Lok Sabha elections: Prestige of bigwigs at stake in Madhya Pradesh's Vidisha, Guna and Rajgarh

Guna seat since 2002 has been represented by Congress’s Jyotiraditya Scindia, while father Madhavrao Scindia and grandmother Vijaya Raja Scindia had represented the seat before him.
BJP leader and former Madhya Pradesh CM Shivraj Singh Chouhan on left; Congress' Jyotiradia Scindia on right. (Photos | Facebook)
BJP leader and former Madhya Pradesh CM Shivraj Singh Chouhan on left; Congress' Jyotiradia Scindia on right. (Photos | Facebook)

BHOPAL: Voters in 12 districts of Gwalior-Chambal, Central MP, Bundelkhand and Malwa regions of Madhya Pradesh will vote to elect members for eight Lok Sabha seats on Sunday.

Three of these districts —Vidisha, Guna and Rajgarh —are among the eight districts which were identified as backward districts by the Niti Aayog in 2018. The irony is that these backwards districts have been sending to the Lok Sabha high-profile politicians.

Two assembly segments of Vidisha district form part of the Vidisha Lok Sabha seat, which has been represented twice in the past by sitting BJP MP and External Affairs Minister Sushma Swaraj, besides then PM Atal Bihari Vajpayee for a few months in 1991 and later for 15 years by Shivraj Singh Chouhan, before he became CM in 2005.

The adjoining Rajgarh Lok Sabha, which is currently represented by BJP’s Rodmal Nagar, however, is seen more as a pocket borough of former CM Digvijaya Singh’s family as Singh and his brother Laxman Singh have represented the seat seven times in the past.

Guna seat since 2002 has been represented by Congress’s Jyotiraditya Scindia, while father Madhavrao Scindia and grandmother Vijaya Raja Scindia had represented the seat before him.

Sagar, apart from Rajgarh and Vidisha, were won by the BJP in 2014 by big margins. However, the party’s margin in two of these three Lok Sabha constituencies —Vidisha and Sagar — shrunk in the Assembly polls six months back while in Rajgarh, the Congress staged a comeback, winning four of the eight Assembly segments.
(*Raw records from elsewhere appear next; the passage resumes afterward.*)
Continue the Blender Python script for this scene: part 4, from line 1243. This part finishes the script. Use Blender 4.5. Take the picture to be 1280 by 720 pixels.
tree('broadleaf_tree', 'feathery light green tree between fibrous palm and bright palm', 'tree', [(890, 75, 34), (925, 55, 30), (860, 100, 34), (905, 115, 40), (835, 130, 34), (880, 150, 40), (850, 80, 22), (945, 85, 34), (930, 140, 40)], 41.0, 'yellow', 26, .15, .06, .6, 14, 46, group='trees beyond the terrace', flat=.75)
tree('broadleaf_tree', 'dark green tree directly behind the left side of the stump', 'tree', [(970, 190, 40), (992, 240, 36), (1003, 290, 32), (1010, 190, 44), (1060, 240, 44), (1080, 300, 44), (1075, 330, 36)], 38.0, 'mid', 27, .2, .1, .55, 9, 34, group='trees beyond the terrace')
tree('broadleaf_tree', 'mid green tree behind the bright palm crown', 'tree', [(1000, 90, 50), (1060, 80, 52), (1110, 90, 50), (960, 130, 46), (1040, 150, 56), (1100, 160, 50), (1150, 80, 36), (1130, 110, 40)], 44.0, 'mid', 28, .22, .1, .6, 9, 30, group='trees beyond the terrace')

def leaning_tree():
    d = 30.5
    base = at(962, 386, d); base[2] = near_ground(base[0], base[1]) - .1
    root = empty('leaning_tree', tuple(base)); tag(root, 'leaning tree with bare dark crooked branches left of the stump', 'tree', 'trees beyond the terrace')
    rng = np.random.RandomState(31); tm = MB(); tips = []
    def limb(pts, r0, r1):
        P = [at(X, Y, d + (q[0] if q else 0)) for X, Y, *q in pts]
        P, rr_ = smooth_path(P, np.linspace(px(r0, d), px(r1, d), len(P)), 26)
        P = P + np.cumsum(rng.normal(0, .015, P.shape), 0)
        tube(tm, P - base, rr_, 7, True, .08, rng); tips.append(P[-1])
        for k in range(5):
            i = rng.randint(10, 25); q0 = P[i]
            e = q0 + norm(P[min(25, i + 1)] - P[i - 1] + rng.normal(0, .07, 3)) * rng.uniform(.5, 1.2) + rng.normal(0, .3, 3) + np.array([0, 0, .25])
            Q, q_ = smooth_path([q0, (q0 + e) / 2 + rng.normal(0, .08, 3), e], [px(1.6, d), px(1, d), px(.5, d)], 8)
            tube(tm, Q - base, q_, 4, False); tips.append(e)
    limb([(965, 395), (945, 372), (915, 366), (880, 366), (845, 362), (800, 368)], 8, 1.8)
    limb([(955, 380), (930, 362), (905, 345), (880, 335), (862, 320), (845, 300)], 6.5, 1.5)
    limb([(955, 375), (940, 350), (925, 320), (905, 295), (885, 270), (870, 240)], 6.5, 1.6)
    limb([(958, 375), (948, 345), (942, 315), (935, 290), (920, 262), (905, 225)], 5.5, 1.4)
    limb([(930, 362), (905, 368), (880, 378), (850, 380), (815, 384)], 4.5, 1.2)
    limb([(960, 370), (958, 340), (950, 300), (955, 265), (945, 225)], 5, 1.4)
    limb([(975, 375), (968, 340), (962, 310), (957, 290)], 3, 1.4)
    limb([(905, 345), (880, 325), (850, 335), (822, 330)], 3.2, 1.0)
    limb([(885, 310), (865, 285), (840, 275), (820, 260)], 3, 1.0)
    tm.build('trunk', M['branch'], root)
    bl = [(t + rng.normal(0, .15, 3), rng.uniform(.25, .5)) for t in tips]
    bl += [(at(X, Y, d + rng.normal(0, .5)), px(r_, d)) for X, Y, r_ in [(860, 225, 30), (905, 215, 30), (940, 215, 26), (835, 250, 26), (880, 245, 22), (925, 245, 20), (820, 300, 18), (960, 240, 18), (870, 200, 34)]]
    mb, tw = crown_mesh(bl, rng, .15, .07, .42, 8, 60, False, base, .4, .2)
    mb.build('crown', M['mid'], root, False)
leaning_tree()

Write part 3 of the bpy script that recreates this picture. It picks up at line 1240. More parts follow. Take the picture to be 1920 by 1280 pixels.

The three constituencies are crucial to three important leaders. Though Digvijaya or any of his family members are not contesting from Rajgarh, his prestige is at stake as his close associate Mona Sustani is pitted against BJP’s Nagar, who is facing massive anti-incumbency. Digvijaya recently took time out of his Bhopal campaign to seek votes for Sustani.